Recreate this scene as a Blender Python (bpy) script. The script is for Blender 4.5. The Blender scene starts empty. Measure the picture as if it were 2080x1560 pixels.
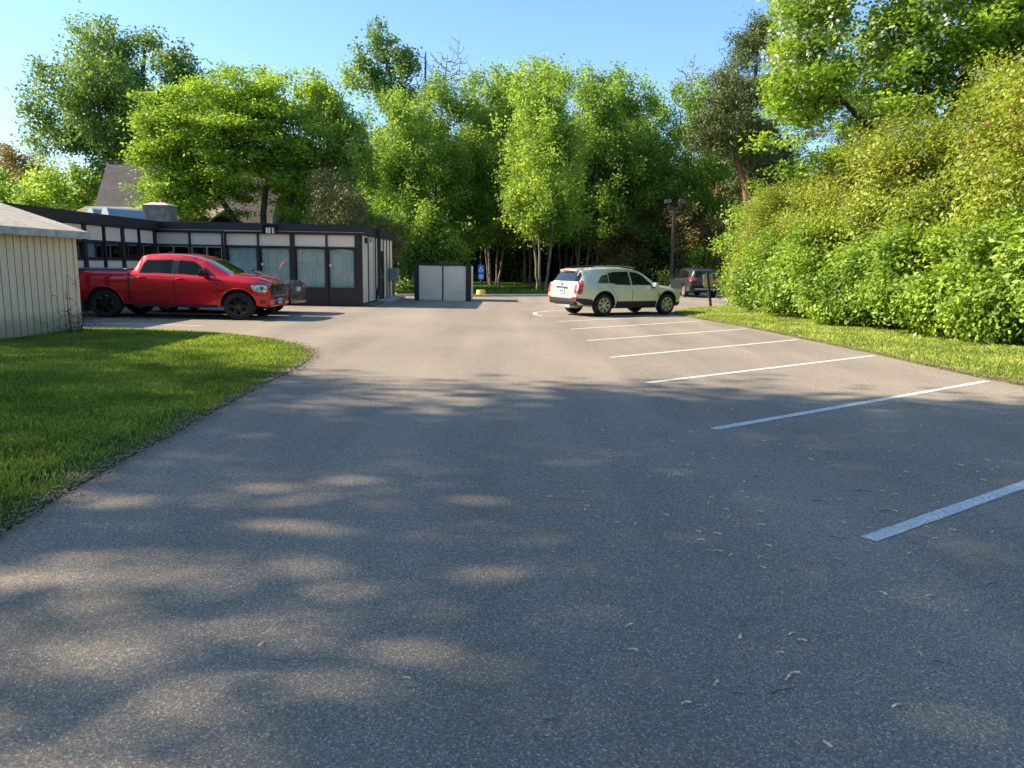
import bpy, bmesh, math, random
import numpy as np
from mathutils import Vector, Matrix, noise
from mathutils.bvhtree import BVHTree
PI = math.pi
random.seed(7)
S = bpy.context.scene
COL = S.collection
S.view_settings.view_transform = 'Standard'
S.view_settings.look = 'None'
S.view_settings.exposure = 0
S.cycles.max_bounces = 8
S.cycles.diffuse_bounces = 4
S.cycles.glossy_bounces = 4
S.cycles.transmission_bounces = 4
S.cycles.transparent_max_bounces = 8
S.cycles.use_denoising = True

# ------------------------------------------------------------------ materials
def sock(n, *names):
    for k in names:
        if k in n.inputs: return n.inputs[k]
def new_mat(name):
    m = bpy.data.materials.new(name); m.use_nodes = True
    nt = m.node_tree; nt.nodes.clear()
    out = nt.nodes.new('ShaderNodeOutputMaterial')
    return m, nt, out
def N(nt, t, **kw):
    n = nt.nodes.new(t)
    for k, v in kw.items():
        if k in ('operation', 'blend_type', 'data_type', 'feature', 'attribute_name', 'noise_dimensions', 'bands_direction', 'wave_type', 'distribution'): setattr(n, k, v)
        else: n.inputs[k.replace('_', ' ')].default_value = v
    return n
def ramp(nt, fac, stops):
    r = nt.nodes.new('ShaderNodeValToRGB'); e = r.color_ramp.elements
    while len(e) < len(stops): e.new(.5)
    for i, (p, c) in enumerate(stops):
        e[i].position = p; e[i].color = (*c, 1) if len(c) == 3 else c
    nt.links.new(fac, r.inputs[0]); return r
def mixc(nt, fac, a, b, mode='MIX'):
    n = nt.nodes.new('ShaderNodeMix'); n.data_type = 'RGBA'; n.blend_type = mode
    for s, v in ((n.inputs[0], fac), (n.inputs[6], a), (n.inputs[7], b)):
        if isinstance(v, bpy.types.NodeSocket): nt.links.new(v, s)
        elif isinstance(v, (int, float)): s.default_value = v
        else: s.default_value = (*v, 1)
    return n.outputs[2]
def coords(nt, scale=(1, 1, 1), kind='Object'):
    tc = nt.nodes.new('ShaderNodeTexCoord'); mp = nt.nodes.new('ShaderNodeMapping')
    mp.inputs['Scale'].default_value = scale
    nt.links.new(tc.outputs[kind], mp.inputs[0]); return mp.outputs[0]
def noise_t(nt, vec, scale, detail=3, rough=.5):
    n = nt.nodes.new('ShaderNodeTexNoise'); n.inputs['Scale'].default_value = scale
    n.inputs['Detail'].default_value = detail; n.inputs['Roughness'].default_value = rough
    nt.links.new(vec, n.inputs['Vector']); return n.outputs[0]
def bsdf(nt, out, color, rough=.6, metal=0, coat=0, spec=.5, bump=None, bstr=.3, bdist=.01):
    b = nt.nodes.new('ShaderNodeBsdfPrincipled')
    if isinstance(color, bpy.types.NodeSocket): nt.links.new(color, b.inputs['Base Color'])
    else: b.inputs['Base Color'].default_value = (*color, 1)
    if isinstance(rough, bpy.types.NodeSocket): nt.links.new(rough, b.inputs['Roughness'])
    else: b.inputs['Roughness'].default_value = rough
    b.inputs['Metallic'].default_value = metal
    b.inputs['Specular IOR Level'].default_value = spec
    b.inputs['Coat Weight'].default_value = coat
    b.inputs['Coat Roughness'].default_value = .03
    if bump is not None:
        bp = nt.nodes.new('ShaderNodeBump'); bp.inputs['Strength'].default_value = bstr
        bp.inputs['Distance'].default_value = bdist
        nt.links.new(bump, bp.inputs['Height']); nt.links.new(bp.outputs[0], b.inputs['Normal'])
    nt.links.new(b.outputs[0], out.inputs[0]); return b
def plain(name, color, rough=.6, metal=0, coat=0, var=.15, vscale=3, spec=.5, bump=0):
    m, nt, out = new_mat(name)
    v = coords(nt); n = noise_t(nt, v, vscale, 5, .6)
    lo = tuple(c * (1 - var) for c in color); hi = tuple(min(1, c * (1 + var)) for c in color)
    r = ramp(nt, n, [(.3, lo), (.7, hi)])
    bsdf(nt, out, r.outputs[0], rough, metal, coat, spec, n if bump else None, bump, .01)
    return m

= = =

Write out each line of the listing above, exactly, from its first line to the line holding "S.cycles.use_denoising = True", inclusive. Skip the pictures.

- PROBLEM SOLUTION
Recreate this scene as a Blender Python (bpy) script. The script is for Blender 4.5. The Blender scene starts empty. Measure the picture as if it were 2080x1560 pixels.
import bpy, bmesh, math, random
import numpy as np
from mathutils import Vector, Matrix, noise
from mathutils.bvhtree import BVHTree
PI = math.pi
random.seed(7)
S = bpy.context.scene
COL = S.collection
S.view_settings.view_transform = 'Standard'
S.view_settings.look = 'None'
S.view_settings.exposure = 0
S.cycles.max_bounces = 8
S.cycles.diffuse_bounces = 4
S.cycles.glossy_bounces = 4
S.cycles.transmission_bounces = 4
S.cycles.transparent_max_bounces = 8
S.cycles.use_denoising = True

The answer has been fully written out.